INFORMATION PROVIDED:
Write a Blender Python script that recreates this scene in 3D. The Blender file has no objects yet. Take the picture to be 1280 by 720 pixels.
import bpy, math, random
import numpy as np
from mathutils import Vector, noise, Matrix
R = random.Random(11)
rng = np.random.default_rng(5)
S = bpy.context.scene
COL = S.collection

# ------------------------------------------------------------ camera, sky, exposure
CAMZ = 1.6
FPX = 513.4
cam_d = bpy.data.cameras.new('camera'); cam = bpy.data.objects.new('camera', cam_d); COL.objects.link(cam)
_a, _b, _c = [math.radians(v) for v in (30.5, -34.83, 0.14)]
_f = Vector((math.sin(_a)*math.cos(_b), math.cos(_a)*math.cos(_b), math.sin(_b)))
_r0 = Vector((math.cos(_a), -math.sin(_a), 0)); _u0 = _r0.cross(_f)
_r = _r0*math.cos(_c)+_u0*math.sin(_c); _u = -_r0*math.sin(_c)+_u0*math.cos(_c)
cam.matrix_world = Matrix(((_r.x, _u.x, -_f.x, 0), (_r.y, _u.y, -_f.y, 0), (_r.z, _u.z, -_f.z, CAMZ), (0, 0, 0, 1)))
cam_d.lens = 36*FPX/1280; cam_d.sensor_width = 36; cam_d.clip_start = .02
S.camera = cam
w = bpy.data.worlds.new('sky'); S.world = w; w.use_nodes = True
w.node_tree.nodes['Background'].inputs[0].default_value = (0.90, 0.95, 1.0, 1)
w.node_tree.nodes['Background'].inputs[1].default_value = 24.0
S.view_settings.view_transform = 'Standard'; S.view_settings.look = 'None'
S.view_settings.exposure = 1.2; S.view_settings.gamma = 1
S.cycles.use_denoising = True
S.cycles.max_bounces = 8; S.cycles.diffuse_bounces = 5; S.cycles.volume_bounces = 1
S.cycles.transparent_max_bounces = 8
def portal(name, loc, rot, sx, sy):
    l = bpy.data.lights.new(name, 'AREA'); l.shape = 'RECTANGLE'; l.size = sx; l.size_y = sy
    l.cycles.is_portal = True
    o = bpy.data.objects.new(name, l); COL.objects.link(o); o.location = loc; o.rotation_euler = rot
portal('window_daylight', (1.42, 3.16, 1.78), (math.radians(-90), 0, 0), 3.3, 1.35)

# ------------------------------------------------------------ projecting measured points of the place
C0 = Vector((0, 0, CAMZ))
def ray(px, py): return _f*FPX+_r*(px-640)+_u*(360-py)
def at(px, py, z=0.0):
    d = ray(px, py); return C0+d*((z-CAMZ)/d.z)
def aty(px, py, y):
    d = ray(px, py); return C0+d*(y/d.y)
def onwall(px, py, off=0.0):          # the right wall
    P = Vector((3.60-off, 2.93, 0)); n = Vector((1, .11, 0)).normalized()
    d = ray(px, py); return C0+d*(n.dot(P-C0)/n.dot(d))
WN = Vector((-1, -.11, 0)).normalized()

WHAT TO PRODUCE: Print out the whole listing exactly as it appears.

SOLUTION BELOW:
Write a Blender Python script that recreates this scene in 3D. The Blender file has no objects yet. Take the picture to be 1280 by 720 pixels.
import bpy, math, random
import numpy as np
from mathutils import Vector, noise, Matrix
R = random.Random(11)
rng = np.random.default_rng(5)
S = bpy.context.scene
COL = S.collection

# ------------------------------------------------------------ camera, sky, exposure
CAMZ = 1.6
FPX = 513.4
cam_d = bpy.data.cameras.new('camera'); cam = bpy.data.objects.new('camera', cam_d); COL.objects.link(cam)
_a, _b, _c = [math.radians(v) for v in (30.5, -34.83, 0.14)]
_f = Vector((math.sin(_a)*math.cos(_b), math.cos(_a)*math.cos(_b), math.sin(_b)))
_r0 = Vector((math.cos(_a), -math.sin(_a), 0)); _u0 = _r0.cross(_f)
_r = _r0*math.cos(_c)+_u0*math.sin(_c); _u = -_r0*math.sin(_c)+_u0*math.cos(_c)
cam.matrix_world = Matrix(((_r.x, _u.x, -_f.x, 0), (_r.y, _u.y, -_f.y, 0), (_r.z, _u.z, -_f.z, CAMZ), (0, 0, 0, 1)))
cam_d.lens = 36*FPX/1280; cam_d.sensor_width = 36; cam_d.clip_start = .02
S.camera = cam
w = bpy.data.worlds.new('sky'); S.world = w; w.use_nodes = True
w.node_tree.nodes['Background'].inputs[0].default_value = (0.90, 0.95, 1.0, 1)
w.node_tree.nodes['Background'].inputs[1].default_value = 24.0
S.view_settings.view_transform = 'Standard'; S.view_settings.look = 'None'
S.view_settings.exposure = 1.2; S.view_settings.gamma = 1
S.cycles.use_denoising = True
S.cycles.max_bounces = 8; S.cycles.diffuse_bounces = 5; S.cycles.volume_bounces = 1
S.cycles.transparent_max_bounces = 8
def portal(name, loc, rot, sx, sy):
    l = bpy.data.lights.new(name, 'AREA'); l.shape = 'RECTANGLE'; l.size = sx; l.size_y = sy
    l.cycles.is_portal = True
    o = bpy.data.objects.new(name, l); COL.objects.link(o); o.location = loc; o.rotation_euler = rot
portal('window_daylight', (1.42, 3.16, 1.78), (math.radians(-90), 0, 0), 3.3, 1.35)

# ------------------------------------------------------------ projecting measured points of the place
C0 = Vector((0, 0, CAMZ))
def ray(px, py): return _f*FPX+_r*(px-640)+_u*(360-py)
def at(px, py, z=0.0):
    d = ray(px, py); return C0+d*((z-CAMZ)/d.z)
def aty(px, py, y):
    d = ray(px, py); return C0+d*(y/d.y)
def onwall(px, py, off=0.0):          # the right wall
    P = Vector((3.60-off, 2.93, 0)); n = Vector((1, .11, 0)).normalized()
    d = ray(px, py); return C0+d*(n.dot(P-C0)/n.dot(d))
WN = Vector((-1, -.11, 0)).normalized()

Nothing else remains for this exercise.